Siobhan Dowd, who sadly died last year, has written two completely different kinds of novels. A Swift Pure Cry is a moving tale about Shell, a naive, motherless teenager trying to raise her siblings in rural Ireland. Then she becomes pregnant and has to hide it from her father and the town. The resulting scandal has implications not only for her own life but that of a young priest who has tried to help her. The relationship between the siblings is wonderfully written and this novel has one of the most exuberant endings I've read in a long time. Beautifully written and award winning. The paperback will be out in September.
Completely different in style and tone is The London Eye Mystery. Ted is a young autistic boy who is obsessed with anything to do with the weather. When his visiting cousin Salim expresses a wish to go up on the London Eye, Ted and his older sister Kat watch him from the ground, their eyes peeled on his pod. Only Salim never gets off. The two siblings then have to figure out how he could have disappeared and why. Ted is an original, charming creation and half the fun of this novel is getting inside his head as he uses his knowledge about weather systems to logically make sense of the world. Great fun.
Dowd still has a few new books to come that she finished before her death. The Bog Child will be available in Canada in September, but it's now out in the U.K. and you can read an early review from avid blogger, dovegreyreader here.

When I was young I always wanted a sister and my parents being extremely unobliging, I was forced to bond with fictional ones in the pages of Little Women or the "Little House" books, or Sydney Taylor's All-of-a-Kind Family stories. So these next two selections were a pure delight to read.
The Penderwicks: A Summer Tale of Four Sisters, Two Rabbits, and a Very Interesting Boy by Jeanne Birdsall, is set in contemporary America, but has the feel of an old-fashioned, British summer tale. Four motherless sisters and their father rent a cottage for their three week vacation that is on the grounds of Arundel, a fancy mansion in the Berkshires. They become friends of the lonely boy who lives next door and end up having a series of madcap adventures. I love how Birdsall has portrayed the unique personalities of each of the sisters; the awkwardness of Rosalind the eldest, interested in a boy for the first time; Skye, the vulnerable tomboy; Jane the wistful, romantic writer with shades of Montgomery's Emily of New Moon, and Batty, the precocious four year old, who is simply adorable. These sisters have a matter-of-fact way of dealing with their predicaments that is completely refreshing. Just normal kids having good old, summer fun with nary a television set or computer in sight. The absentminded father is also very funny. I'm very much looking forward to reading the sequel, The Penderwicks on Gardam Street, due out in April.

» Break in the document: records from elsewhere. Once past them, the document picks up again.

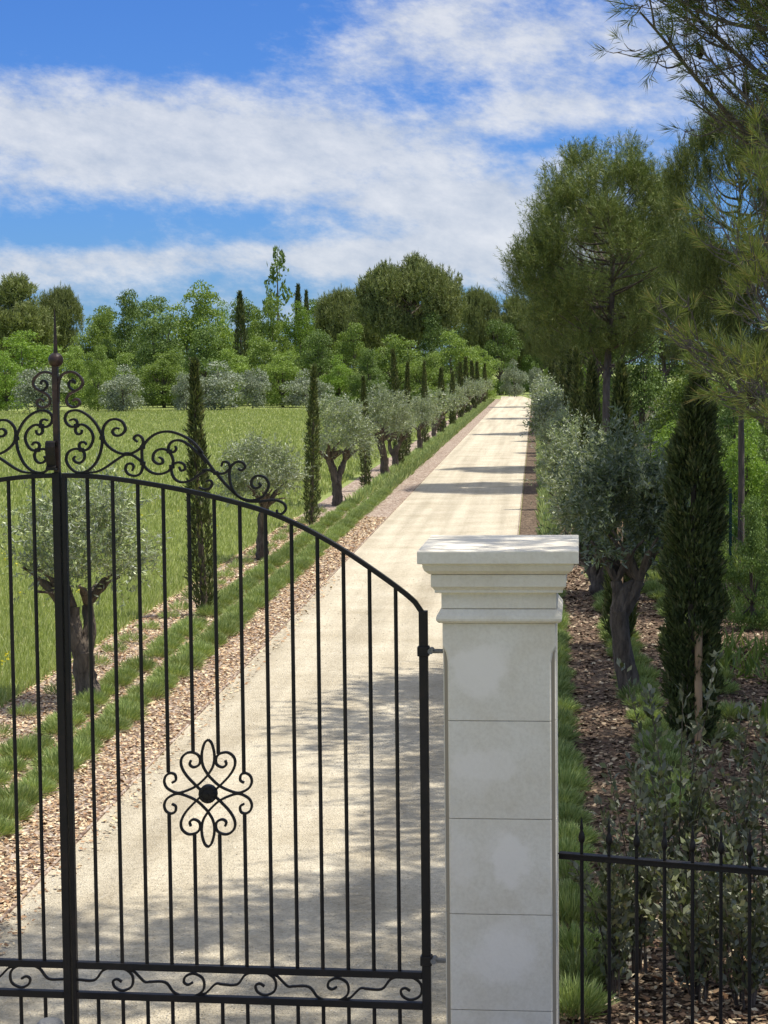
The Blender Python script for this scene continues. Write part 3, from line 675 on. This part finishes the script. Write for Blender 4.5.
far_lav(-3.78, 50, 178, .4, 'far end of the green lavender hedge nearest the driveway on its left')
far_lav(-4.2, 46, 178, .55, 'far end of the middle lavender row under the left-hand trees')
far_lav(.25, 30, 176, .5, 'far end of the lavender row along the right side of the drive')

# ---- loose chips on the beds
def chips(name, n, xr, yr, mat, label, size=(.018,.045), z=.012, dens=1.6):
    rg = np.random.default_rng(n); t = rg.random(n)**dens
    y = yr[0] + (yr[1]-yr[0])*t; x = rg.uniform(xr[0], xr[1], n)
    P = np.stack([x, y, z + rg.random(n)*.012],1); a = rg.random(n)*2*PI
    D = np.stack([np.cos(a), np.sin(a), rg.normal(size=n)*.28],1); S = np.cross(D, np.stack([rg.normal(size=n)*.35, rg.normal(size=n)*.35, np.ones(n)],1))
    L = rg.uniform(*size, n)*(1+t*.5); Dn = norm(D); Sn = norm(S); W = L*rg.uniform(.35,.8,n)
    k1 = rg.uniform(.6,1.2,(4,n,1)); L2 = L[:,None]/2; W2 = W[:,None]/2
    V = np.stack([P-Dn*L2*k1[0]-Sn*W2*.6, P+Sn*-W2*k1[1]+Dn*L2*.6, P+Dn*L2*k1[2]+Sn*W2*.5, P+Sn*W2*k1[3]-Dn*L2*.5],1)
    o = link(name, quad_mesh(name, V, mat)); tag(o, label, 'mulch', kind='stuff')
chips('bark_mulch', 60000, (-5.1,-3.12), (10.5,42), M['chips'], 'pale bark and wood chips covering the bed left of the driveway')
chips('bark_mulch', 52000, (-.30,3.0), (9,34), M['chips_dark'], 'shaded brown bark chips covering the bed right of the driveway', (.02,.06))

chips('leaf_litter', 5200, (.45,3.0), (9.2,12.5), M['chips'], 'pale fallen leaves and chips on the ground behind the iron railing', (.02,.055), z=.026)
chips('loose_stones', 9000, (-3.05,-.36), (9.5,30), M['stones'], 'small loose stones lying on the gravel driveway', (.006,.016), z=.018)
# ---- meadow grass
def grass(n, y0, y1, xlim, h, w, name, label, pw=1.0, mat='grass'):
    rg = np.random.default_rng(int(n+y0)); y = y0 + (y1-y0)*rg.random(n)**pw; xl = -.31*y - 1.5
    x = xlim + (xl-xlim)*rg.random(n); P = np.stack([x, y, np.zeros(n)-.01],1)
    D = norm(np.stack([rg.normal(size=n)*.3+.1, rg.normal(size=n)*.3, np.ones(n)],1)); far = 1 + (y-y0)/60
    V = kites(P, D, rg.uniform(.5,1.2,n)*h*(1+.15*np.sin(x*.9)*np.sin(y*.5)), rg.uniform(.7,1.4,n)*w*far, mid=.35)
    o = link(name, quad_mesh(name, V, M[mat])); tag(o, label, 'grass', kind='stuff')
grass(150000, 12, 45, -5.08, .125, .009, 'meadow_grass', 'fresh green meadow grass growing beside the bed on the left', 1.2)
grass(130000, 44, 150, -5.2, .17, .026, 'meadow_grass', 'far meadow grass between the bed and the distant trees', 1.1)
def flowers():
    rg = np.random.default_rng(5); c = np.concatenate([np.stack([rg.normal(-5.55,.12,26), rg.normal(19.8,.5,26)],1), np.stack([rg.uniform(-14,-5.6,40), rg.uniform(17,44,40)],1)])
    P = np.repeat(np.concatenate([c, rg.uniform(.2,.3,(len(c),1))],1), 6, 0); n = len(P); P += rg.normal(size=(n,3))*.012
    V = kites(P, rdir(n)*np.array([1,1,.4])+np.array([0,0,.3]), .026, .024); o = link('yellow_flowers', quad_mesh('yellow_flowers', V, M['flower'])); tag(o, 'tiny yellow wild flowers scattered in the meadow grass', 'flowers', kind='stuff')
flowers()
chips('bark_chips', 900, (-3.14,-2.9), (10.5,30), M['chips'], 'few stray bark chips spilled on the left edge of the gravel drive', z=.022)
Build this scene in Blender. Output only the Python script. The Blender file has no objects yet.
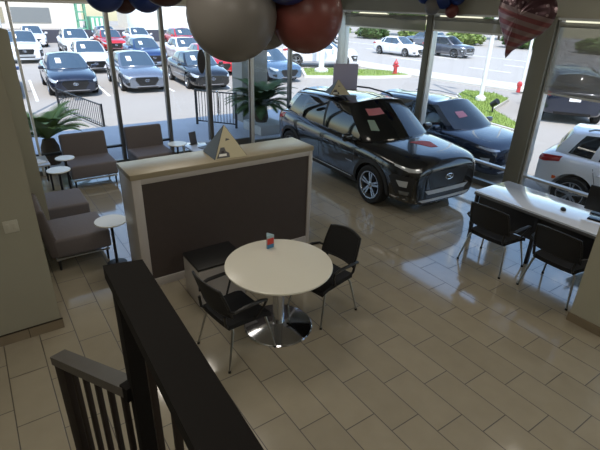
import bpy, bmesh, math, random
from mathutils import Vector, Matrix
from mathutils.bvhtree import BVHTree
R = math.radians
PI = math.pi
C = bpy.context.scene.collection
rnd = random.Random(7)
G = -0.35          # level of the lot outside, below the showroom floor

# ---------------------------------------------------------------- materials
def nt(name):
    m = bpy.data.materials.new(name); m.use_nodes = True
    t = m.node_tree; return m, t, t.nodes['Principled BSDF']
def lin(c):
    return tuple((x/12.92 if x <= .04045 else ((x+.055)/1.055)**2.4) for x in c)
def mat(name, rgb, rough=.5, metal=0, spec=.5, noise=0, scale=20, coat=0, bump=0, sheen=0):
    """rgb is sRGB 0..1; noise = value variation of the surface"""
    m, t, b = nt(name)
    c = lin(rgb)
    b.inputs['Base Color'].default_value = (*c, 1)
    b.inputs['Roughness'].default_value = rough
    b.inputs['Metallic'].default_value = metal
    b.inputs['Specular IOR Level'].default_value = spec
    b.inputs['Coat Weight'].default_value = coat
    b.inputs['Coat Roughness'].default_value = .03
    if noise or bump:
        tc = t.nodes.new('ShaderNodeTexCoord')
        n = t.nodes.new('ShaderNodeTexNoise'); n.inputs['Scale'].default_value = scale; n.inputs['Detail'].default_value = 4
        t.links.new(tc.outputs['Object'], n.inputs['Vector'])
        if noise:
            r = t.nodes.new('ShaderNodeMapRange'); r.inputs[3].default_value = 1-noise; r.inputs[4].default_value = 1+noise
            t.links.new(n.outputs[0], r.inputs[0])
            mx = t.nodes.new('ShaderNodeVectorMath'); mx.operation = 'SCALE'
            mx.inputs[0].default_value = c
            t.links.new(r.outputs[0], mx.inputs['Scale']); t.links.new(mx.outputs[0], b.inputs['Base Color'])
        if bump:
            bp = t.nodes.new('ShaderNodeBump'); bp.inputs['Strength'].default_value = bump; bp.inputs['Distance'].default_value = .01
            t.links.new(n.outputs[0], bp.inputs['Height']); t.links.new(bp.outputs[0], b.inputs['Normal'])
    return m
def m_glass(name, tint=(.93, .96, .97), haze=0.0, rough=0.0, reflect=1.0):
    m, t, b = nt(name); t.nodes.remove(b)
    out = t.nodes['Material Output']
    tr = t.nodes.new('ShaderNodeBsdfTransparent'); tr.inputs[0].default_value = (*tint, 1)
    gl = t.nodes.new('ShaderNodeBsdfGlossy'); gl.inputs['Roughness'].default_value = rough
    lw = t.nodes.new('ShaderNodeLayerWeight'); lw.inputs[0].default_value = .5
    pw = t.nodes.new('ShaderNodeMath'); pw.operation = 'POWER'; pw.inputs[1].default_value = 5; t.links.new(lw.outputs['Facing'], pw.inputs[0])
    fr = t.nodes.new('ShaderNodeMath'); fr.operation = 'MULTIPLY_ADD'; fr.inputs[1].default_value = .95; fr.inputs[2].default_value = .03; t.links.new(pw.outputs[0], fr.inputs[0])
    mx = t.nodes.new('ShaderNodeMixShader')
    t.links.new(fr.outputs[0], mx.inputs[0]); t.links.new(tr.outputs[0], mx.inputs[1]); t.links.new(gl.outputs[0], mx.inputs[2])
    t.links.new(mx.outputs[0], out.inputs[0])
    return m
def m_screen(name, rgb, opacity):
    m, t, b = nt(name)
    out = t.nodes['Material Output']
    b.inputs['Base Color'].default_value = (*lin(rgb), 1); b.inputs['Roughness'].default_value = .8
    tr = t.nodes.new('ShaderNodeBsdfTransparent')
    mx = t.nodes.new('ShaderNodeMixShader'); mx.inputs[0].default_value = opacity
    t.links.new(tr.outputs[0], mx.inputs[1]); t.links.new(b.outputs[0], mx.inputs[2]); t.links.new(mx.outputs[0], out.inputs[0])
    return m
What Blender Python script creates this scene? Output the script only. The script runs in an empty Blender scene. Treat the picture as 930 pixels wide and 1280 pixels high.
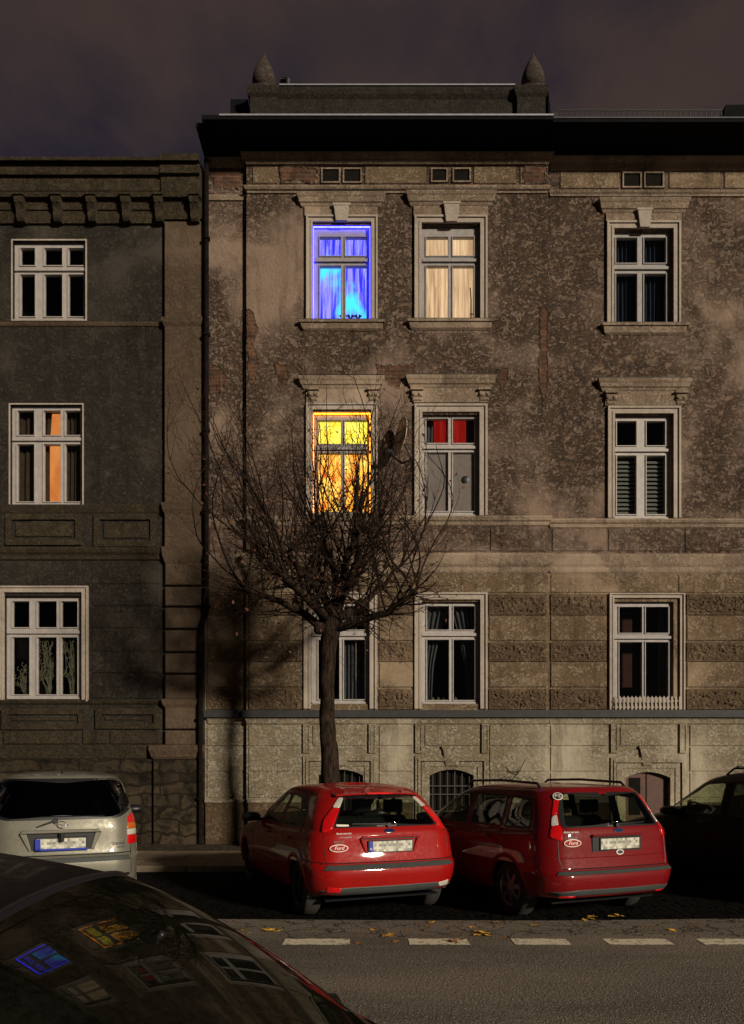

And finally there's the terrific Cornelia and the Audacious Escapades of the Somerset Sisters by Lesley M. Blume , just out in paperback. Cornelia is a lonely girl living in Greenwich Village whose mother is a famous concert pianist and often away on tour. She makes friends with her new eccentric neighbour Virginia, who shares her love of dictionaries and long, unusual words. Every room in Virginia's apartment is richly decorated with souvenirs from her world-wide travels with her sisters and Cornelia is enchanted by Virginia's stories, which give her the courage to break out of her shy shell and confront her distant mother. This is truly armchair (or Moroccan daybed) travel fiction for the YA reader, which will hopefully inspire them with travel and adventure dreams of their own. And you'll probably have to pull out a dictionary yourself from time to time. For fans of Chris Riddell's Ottoline series.

1 comment:

Shonna said...

Funny, I've been reading more YA lately too. I enjoyed Meg Rosoff's other book Just In Case, which I loved by find very hard to describe adequately.